Máscaras
Aveces nos ponemos máscaras para sentirnos aceptados. Tenemos varias de ellas: la del trabajo, la de papá responsable o mamá linda, la de persona culta, la de las fiestas, la de los funerales y muchas más. Todas son producto de nuestra cultura, de la etiqueta preestablecida y de nuestra propia red de defensa psicológica.

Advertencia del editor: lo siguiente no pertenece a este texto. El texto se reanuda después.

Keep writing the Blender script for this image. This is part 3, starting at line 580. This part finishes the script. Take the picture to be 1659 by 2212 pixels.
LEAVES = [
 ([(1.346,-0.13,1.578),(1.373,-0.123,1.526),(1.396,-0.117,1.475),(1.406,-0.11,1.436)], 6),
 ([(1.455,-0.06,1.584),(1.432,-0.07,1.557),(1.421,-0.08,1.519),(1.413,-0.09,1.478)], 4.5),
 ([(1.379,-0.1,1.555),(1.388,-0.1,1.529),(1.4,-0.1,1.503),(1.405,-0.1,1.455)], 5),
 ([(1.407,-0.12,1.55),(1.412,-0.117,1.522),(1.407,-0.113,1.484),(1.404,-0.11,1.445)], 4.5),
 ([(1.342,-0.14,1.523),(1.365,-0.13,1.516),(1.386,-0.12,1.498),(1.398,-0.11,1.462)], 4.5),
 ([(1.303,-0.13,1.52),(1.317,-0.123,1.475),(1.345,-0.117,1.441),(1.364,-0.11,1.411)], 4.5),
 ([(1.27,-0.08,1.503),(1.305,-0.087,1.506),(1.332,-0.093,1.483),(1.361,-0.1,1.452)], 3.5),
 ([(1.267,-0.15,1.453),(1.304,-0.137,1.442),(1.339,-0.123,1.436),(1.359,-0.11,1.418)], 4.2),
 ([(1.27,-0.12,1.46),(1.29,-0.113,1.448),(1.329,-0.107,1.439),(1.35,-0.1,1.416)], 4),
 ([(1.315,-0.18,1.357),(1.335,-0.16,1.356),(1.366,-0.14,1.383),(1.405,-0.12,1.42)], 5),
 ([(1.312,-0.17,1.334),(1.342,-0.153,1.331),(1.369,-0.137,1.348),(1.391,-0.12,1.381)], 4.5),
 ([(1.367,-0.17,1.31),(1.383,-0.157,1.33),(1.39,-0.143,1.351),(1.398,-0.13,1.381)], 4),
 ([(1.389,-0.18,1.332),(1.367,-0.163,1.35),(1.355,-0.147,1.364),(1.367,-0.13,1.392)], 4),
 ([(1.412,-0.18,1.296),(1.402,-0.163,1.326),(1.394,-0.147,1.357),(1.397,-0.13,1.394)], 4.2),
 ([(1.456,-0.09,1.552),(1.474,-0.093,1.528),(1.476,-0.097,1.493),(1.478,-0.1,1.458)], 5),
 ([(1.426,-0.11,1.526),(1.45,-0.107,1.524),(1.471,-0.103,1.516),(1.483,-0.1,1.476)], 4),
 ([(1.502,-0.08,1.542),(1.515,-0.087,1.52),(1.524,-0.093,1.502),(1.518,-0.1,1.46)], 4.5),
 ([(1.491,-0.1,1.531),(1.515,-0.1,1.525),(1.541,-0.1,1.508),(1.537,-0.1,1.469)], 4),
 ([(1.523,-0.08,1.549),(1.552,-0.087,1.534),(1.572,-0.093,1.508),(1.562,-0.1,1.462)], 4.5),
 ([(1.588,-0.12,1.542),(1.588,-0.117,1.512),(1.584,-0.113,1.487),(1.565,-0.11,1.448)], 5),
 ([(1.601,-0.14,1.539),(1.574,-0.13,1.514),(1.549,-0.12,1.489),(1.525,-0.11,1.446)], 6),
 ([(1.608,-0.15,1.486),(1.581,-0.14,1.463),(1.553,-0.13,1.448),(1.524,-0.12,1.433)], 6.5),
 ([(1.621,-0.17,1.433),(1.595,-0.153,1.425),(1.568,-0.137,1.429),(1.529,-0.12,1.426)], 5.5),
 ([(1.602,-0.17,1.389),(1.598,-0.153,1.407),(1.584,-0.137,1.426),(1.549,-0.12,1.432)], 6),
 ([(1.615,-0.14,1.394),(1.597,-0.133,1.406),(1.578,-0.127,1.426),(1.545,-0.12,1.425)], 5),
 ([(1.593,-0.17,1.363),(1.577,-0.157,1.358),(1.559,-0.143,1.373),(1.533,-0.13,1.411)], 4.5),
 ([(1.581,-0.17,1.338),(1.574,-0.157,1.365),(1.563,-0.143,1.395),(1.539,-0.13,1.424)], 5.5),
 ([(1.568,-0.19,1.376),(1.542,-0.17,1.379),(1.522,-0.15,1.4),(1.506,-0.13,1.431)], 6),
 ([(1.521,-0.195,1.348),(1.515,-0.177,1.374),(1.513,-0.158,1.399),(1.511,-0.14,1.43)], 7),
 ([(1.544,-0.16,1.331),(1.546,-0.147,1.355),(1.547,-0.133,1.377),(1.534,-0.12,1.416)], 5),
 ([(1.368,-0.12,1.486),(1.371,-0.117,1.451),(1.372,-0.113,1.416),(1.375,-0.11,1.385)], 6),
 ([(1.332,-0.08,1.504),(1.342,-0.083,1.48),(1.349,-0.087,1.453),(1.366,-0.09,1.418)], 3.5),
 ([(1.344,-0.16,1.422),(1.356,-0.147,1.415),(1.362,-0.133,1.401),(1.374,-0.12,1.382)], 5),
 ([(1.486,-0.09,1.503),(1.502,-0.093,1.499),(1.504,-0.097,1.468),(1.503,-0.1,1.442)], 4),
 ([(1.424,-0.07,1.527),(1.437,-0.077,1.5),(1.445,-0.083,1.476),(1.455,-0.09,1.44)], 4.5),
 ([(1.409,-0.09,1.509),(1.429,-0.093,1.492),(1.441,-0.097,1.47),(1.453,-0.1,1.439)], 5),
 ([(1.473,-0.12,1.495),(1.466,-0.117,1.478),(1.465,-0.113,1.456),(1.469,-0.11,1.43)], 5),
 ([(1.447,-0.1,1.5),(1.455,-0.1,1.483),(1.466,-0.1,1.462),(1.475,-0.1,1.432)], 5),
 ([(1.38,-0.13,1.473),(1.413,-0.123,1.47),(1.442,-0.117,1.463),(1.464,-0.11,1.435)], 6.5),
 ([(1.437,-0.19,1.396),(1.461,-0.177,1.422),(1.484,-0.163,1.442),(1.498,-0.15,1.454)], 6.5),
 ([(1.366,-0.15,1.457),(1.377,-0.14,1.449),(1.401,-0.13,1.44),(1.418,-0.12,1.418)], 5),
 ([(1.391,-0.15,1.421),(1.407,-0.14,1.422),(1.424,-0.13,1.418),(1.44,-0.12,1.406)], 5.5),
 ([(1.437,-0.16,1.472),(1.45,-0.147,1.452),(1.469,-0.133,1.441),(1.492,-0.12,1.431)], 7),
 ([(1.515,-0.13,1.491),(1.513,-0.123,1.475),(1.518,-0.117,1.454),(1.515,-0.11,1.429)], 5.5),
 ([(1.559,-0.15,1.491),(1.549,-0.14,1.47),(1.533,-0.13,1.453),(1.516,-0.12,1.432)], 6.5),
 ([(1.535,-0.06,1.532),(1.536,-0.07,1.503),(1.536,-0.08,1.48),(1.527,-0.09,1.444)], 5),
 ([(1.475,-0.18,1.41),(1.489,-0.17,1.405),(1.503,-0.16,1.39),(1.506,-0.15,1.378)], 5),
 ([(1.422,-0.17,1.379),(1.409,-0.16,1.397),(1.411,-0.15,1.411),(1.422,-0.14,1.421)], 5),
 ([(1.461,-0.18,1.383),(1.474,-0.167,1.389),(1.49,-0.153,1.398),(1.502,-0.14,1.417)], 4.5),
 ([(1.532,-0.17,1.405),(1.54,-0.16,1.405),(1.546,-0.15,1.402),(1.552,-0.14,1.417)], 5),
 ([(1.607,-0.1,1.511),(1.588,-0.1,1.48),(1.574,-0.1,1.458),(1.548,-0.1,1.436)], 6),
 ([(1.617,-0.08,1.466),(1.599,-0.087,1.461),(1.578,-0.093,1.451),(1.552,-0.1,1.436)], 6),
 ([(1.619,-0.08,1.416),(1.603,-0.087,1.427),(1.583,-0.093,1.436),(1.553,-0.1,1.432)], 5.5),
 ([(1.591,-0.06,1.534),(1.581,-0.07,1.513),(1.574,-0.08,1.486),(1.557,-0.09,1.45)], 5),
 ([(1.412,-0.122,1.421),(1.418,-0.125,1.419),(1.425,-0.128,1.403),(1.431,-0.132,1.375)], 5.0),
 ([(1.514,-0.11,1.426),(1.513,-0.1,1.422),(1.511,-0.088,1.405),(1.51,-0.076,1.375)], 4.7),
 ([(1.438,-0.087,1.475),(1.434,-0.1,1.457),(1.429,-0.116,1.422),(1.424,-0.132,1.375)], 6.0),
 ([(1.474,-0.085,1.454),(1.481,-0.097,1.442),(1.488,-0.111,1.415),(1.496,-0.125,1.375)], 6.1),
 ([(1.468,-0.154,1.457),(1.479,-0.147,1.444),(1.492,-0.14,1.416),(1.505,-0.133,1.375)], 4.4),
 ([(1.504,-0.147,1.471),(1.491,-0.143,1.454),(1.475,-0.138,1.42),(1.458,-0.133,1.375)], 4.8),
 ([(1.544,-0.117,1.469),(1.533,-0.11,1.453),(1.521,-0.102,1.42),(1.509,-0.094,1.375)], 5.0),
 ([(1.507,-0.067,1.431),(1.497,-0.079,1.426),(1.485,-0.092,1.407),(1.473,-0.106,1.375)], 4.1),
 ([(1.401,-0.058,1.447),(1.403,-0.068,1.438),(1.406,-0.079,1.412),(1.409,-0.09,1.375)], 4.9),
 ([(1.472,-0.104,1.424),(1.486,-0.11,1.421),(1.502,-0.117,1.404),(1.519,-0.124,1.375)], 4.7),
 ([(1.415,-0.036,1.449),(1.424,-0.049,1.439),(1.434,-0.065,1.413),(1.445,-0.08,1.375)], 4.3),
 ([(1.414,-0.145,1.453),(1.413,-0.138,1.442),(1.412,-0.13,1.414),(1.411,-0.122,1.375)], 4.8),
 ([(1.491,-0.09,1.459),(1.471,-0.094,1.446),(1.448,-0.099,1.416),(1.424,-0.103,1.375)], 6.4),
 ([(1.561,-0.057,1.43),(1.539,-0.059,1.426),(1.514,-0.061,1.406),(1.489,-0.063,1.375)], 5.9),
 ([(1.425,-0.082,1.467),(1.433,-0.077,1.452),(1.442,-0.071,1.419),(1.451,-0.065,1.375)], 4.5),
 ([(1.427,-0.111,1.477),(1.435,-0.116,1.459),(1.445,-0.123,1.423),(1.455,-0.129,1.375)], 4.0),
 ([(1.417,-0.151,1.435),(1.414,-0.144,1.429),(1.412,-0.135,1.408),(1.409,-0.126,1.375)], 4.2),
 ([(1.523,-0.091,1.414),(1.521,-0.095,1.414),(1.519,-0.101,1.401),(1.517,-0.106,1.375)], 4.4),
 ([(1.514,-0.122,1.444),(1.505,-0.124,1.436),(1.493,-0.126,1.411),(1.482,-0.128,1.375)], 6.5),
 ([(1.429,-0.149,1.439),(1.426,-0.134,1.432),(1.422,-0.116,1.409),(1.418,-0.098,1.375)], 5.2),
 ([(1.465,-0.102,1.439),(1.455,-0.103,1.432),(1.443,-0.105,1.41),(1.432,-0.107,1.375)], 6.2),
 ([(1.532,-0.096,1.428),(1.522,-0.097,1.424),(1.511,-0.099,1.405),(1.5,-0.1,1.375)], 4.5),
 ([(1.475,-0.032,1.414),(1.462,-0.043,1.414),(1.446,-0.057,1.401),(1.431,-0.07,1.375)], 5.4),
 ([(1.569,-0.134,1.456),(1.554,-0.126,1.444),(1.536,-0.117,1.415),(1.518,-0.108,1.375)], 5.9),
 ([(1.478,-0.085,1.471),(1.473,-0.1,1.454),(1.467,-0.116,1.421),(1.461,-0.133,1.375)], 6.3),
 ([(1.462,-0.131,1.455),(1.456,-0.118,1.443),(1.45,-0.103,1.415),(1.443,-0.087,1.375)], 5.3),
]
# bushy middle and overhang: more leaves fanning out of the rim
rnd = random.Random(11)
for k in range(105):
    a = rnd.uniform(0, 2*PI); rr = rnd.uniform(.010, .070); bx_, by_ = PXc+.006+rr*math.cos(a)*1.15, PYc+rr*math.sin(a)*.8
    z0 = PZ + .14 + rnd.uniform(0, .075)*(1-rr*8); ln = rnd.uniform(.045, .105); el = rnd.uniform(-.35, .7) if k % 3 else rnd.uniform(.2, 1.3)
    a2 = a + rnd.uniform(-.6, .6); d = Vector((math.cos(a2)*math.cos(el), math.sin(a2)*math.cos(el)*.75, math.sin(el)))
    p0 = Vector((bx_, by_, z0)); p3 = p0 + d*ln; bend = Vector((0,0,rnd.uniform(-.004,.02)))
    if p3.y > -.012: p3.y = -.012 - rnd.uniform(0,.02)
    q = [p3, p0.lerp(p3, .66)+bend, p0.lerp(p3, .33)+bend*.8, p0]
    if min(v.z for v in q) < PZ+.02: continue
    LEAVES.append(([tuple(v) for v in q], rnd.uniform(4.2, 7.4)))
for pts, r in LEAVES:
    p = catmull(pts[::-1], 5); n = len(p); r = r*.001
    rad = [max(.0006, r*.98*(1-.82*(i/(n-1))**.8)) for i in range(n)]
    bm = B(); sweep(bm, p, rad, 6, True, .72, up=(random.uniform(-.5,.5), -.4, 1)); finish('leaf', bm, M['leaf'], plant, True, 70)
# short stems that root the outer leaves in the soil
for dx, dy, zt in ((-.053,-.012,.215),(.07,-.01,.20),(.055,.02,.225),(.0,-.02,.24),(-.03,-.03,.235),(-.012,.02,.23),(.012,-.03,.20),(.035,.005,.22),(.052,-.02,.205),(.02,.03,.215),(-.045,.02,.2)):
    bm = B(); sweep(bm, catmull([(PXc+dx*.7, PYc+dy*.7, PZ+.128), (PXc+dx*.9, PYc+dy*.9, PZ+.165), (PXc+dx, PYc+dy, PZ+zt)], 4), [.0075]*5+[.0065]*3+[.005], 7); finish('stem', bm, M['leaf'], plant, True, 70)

Disciplinamos nuestro cuerpo y cara para escondernos tras esas máscaras y ocultamos al ser humano que somos. Las máscaras nos dan seguridad y nos resistimos a quitárnoslas aun cuando sentimos que sería bueno hacerlo. Protegidos por ellas, vivimos en una especie de soledad emocional; llena de secretos, de temor a ser descubiertos, a ser rechazados, juzgados, condenados o a hacer el ridículo. Lo que quizá no hemos descubierto es la sensación de libertad y de autenticidad interior que obtenemos si nos atrevemos a quitárnoslas. Si lo hacemos, lograremos proyectar el atractivo que tiene una persona que se muestra tal como es, que abre su corazón y que expresa sus emociones sin temor a ser juzgada. Cuando revelamos ante los otros nuestro verdadero yo, se reduce la tensión que proviene de querer parecer alguien que no somos. Surge, nuestro carisma y además, el hecho de abrirnos, genera el pegamento que mantiene unida una amistad verdadera.
A veces dejamos caer la máscara sin darnos cuenta: cuando jugamos con los niños, cuando estamos con la gente que trabaja con nosotros o con alguien muy cercano. También cuando estamos cansados o deprimidos, o cuando algo nos apasiona, nos olvidamos de ella porque nos cuesta trabajo mantenerla puesta. Si vemos las caras de las personas que están comprando en una tienda departamental en un día de barata, la cara de quien está embebido en un libro, de quien baila sintiendo la música, de un deportista en una competencia, de las personas que se juntan para ayudarse unas a otras y de los asistentes a una boda o a un funeral. Entonces podemos ver caras verdaderas.
Sin embargo, y usando una metáfora, si nos aislamos, guardando nuestros secretos y nuestras emociones, sucede una extraña fermentación interna que, con el tiempo, se convierte en veneno. Nos da miedo la intimidad, tememos mostrar el lado flaco, el lado oscuro y evitamos comunicarnos íntimamente con el otro. A algunos nos da miedo la separación (el abandono), a otros nos da miedo la fusión (perder autonomía y libertad). También le tenemos miedo al rechazo: “Si de verdad me conocen, sin edición, no voy a gustar”. Y también tenemos miedo a la responsabilidad: “Si me acerco mucho al otro, me involucro a fondo, y eso me obliga a estar cuando me necesite”.
Con estos miedos, camuflajeamos nuestro verdadero yo, y disfrazamos nuestro más fuerte y grande atractivo: el encanto natural que viene de ser uno mismo.